Directive
Give the lines of the material verbatim, from the first line to the line with "M['whiteplate'], r, smooth=True)", including both.

Collected data
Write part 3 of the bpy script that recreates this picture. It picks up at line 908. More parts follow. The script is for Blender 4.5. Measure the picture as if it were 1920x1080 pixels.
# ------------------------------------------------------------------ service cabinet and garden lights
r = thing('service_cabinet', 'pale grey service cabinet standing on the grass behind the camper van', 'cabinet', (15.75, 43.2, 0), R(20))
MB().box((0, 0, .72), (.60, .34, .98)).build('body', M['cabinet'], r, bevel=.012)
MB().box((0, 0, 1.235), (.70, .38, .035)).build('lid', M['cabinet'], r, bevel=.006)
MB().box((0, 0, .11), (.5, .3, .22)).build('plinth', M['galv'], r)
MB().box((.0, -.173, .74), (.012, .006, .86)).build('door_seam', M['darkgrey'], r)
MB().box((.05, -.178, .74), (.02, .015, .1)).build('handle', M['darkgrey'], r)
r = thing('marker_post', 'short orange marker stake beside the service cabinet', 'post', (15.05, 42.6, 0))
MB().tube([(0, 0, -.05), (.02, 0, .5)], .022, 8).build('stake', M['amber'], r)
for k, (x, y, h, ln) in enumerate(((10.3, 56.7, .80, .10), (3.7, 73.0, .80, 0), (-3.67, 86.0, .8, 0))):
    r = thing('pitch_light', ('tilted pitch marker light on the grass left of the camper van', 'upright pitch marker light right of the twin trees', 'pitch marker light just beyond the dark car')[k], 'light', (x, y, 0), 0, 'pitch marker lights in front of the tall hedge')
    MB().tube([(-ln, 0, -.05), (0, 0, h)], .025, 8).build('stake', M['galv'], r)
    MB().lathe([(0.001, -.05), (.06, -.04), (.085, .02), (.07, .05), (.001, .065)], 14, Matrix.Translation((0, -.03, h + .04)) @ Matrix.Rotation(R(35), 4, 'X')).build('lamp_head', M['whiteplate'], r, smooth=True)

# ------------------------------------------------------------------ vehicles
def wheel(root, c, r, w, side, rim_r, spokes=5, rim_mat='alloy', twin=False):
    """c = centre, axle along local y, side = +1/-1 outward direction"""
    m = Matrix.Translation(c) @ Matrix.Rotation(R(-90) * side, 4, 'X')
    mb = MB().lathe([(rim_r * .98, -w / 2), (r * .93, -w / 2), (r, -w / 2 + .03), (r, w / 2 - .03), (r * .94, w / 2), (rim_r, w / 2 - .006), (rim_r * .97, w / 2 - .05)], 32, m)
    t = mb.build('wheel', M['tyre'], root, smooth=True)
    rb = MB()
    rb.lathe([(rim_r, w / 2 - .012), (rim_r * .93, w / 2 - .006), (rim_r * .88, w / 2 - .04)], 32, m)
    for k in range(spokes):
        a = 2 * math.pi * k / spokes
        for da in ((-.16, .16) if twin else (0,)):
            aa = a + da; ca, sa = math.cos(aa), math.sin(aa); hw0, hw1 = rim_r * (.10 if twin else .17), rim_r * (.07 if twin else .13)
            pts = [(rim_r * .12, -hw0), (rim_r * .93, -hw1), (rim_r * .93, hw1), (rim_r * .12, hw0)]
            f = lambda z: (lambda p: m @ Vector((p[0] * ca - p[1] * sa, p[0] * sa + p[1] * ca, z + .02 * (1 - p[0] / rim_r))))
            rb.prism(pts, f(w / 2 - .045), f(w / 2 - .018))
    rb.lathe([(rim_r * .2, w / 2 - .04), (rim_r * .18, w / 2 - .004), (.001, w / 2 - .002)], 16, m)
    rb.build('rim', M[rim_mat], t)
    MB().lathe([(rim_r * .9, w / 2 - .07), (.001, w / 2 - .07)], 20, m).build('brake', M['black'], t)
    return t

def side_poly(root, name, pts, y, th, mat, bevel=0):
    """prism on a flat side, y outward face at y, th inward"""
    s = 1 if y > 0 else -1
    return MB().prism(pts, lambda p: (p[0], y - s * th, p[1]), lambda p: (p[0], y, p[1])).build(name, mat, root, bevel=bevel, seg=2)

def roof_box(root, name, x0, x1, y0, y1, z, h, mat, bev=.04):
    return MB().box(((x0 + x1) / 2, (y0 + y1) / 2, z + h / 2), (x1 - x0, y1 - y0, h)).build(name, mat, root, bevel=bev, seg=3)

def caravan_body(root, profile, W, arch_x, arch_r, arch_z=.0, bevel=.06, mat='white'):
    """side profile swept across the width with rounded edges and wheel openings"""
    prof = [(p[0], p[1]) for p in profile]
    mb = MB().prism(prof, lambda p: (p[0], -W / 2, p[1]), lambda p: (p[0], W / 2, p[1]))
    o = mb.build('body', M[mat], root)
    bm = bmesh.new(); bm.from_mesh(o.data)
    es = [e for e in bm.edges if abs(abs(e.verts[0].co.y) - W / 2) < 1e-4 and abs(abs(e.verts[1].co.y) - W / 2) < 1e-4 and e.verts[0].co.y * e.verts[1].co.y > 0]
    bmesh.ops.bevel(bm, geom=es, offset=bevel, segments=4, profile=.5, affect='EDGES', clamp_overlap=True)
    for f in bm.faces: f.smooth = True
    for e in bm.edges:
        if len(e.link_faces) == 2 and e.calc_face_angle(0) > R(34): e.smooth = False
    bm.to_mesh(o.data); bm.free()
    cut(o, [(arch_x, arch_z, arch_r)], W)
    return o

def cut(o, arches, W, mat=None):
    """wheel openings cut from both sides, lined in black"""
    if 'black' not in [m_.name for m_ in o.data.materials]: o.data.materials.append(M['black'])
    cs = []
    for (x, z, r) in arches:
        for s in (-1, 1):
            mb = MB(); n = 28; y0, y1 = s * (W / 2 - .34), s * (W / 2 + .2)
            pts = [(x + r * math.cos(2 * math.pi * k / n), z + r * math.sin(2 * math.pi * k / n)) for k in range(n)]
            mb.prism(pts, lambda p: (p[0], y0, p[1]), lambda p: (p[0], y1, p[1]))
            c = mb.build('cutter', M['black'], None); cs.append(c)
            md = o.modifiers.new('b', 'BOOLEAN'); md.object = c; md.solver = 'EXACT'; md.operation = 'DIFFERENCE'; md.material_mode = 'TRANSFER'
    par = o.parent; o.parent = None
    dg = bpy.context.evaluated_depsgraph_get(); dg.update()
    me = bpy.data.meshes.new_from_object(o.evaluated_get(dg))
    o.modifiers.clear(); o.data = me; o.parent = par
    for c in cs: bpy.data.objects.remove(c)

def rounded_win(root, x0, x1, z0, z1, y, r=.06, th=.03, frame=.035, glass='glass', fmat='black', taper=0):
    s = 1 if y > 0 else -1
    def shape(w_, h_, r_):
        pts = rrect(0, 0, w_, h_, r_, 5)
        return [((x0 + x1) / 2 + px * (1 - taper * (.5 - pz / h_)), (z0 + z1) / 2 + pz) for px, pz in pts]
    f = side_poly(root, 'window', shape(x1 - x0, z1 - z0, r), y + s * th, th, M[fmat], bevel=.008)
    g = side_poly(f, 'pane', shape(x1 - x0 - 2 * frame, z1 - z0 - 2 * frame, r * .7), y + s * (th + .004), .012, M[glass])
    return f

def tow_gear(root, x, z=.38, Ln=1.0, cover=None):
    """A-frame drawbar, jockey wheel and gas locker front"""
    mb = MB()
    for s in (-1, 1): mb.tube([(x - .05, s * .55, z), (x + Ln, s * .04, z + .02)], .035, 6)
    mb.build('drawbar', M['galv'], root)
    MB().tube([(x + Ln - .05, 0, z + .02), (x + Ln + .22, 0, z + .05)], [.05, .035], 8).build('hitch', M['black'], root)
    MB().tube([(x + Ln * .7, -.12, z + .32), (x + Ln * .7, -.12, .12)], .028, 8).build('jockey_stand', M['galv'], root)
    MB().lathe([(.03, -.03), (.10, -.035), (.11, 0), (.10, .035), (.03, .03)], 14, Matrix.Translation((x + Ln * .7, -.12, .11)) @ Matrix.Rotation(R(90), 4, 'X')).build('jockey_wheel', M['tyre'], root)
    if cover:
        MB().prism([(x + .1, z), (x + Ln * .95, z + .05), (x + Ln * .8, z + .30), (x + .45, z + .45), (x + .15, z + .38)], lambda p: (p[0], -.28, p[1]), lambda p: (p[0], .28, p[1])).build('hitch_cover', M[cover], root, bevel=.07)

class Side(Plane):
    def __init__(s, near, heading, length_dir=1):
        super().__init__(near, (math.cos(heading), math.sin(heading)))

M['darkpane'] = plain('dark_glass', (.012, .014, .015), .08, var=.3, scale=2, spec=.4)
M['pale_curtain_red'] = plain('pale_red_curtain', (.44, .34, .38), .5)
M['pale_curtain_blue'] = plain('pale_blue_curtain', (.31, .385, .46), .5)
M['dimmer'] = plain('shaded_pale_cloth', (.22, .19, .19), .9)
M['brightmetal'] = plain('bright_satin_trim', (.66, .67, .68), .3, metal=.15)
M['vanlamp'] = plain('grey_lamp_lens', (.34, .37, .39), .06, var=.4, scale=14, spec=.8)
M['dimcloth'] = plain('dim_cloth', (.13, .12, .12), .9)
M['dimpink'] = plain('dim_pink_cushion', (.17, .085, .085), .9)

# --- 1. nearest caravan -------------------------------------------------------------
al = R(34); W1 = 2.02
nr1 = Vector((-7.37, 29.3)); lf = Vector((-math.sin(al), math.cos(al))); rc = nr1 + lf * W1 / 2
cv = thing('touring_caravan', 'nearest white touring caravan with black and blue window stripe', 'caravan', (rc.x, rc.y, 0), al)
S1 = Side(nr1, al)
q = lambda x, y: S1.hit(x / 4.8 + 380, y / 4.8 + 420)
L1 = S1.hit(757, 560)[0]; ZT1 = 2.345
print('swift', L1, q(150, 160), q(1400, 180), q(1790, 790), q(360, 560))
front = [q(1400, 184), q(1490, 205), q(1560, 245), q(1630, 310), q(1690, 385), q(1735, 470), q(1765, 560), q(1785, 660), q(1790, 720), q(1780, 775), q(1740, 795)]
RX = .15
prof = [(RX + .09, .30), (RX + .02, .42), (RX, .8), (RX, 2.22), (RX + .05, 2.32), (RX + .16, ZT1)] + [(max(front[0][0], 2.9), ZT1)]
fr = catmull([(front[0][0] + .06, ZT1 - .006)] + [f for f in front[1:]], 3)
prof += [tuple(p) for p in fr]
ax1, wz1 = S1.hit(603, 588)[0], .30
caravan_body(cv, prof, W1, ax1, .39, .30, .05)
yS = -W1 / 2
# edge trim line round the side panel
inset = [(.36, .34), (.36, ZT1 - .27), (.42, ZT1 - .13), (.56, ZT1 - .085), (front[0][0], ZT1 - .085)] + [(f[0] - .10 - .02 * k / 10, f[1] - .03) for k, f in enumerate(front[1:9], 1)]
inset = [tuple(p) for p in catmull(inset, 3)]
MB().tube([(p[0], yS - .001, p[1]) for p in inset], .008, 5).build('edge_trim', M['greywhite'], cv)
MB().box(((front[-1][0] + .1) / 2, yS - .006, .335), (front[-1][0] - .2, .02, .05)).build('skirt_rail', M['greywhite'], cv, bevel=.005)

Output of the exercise
Write part 3 of the bpy script that recreates this picture. It picks up at line 908. More parts follow. The script is for Blender 4.5. Measure the picture as if it were 1920x1080 pixels.
# ------------------------------------------------------------------ service cabinet and garden lights
r = thing('service_cabinet', 'pale grey service cabinet standing on the grass behind the camper van', 'cabinet', (15.75, 43.2, 0), R(20))
MB().box((0, 0, .72), (.60, .34, .98)).build('body', M['cabinet'], r, bevel=.012)
MB().box((0, 0, 1.235), (.70, .38, .035)).build('lid', M['cabinet'], r, bevel=.006)
MB().box((0, 0, .11), (.5, .3, .22)).build('plinth', M['galv'], r)
MB().box((.0, -.173, .74), (.012, .006, .86)).build('door_seam', M['darkgrey'], r)
MB().box((.05, -.178, .74), (.02, .015, .1)).build('handle', M['darkgrey'], r)
r = thing('marker_post', 'short orange marker stake beside the service cabinet', 'post', (15.05, 42.6, 0))
MB().tube([(0, 0, -.05), (.02, 0, .5)], .022, 8).build('stake', M['amber'], r)
for k, (x, y, h, ln) in enumerate(((10.3, 56.7, .80, .10), (3.7, 73.0, .80, 0), (-3.67, 86.0, .8, 0))):
    r = thing('pitch_light', ('tilted pitch marker light on the grass left of the camper van', 'upright pitch marker light right of the twin trees', 'pitch marker light just beyond the dark car')[k], 'light', (x, y, 0), 0, 'pitch marker lights in front of the tall hedge')
    MB().tube([(-ln, 0, -.05), (0, 0, h)], .025, 8).build('stake', M['galv'], r)
    MB().lathe([(0.001, -.05), (.06, -.04), (.085, .02), (.07, .05), (.001, .065)], 14, Matrix.Translation((0, -.03, h + .04)) @ Matrix.Rotation(R(35), 4, 'X')).build('lamp_head', M['whiteplate'], r, smooth=True)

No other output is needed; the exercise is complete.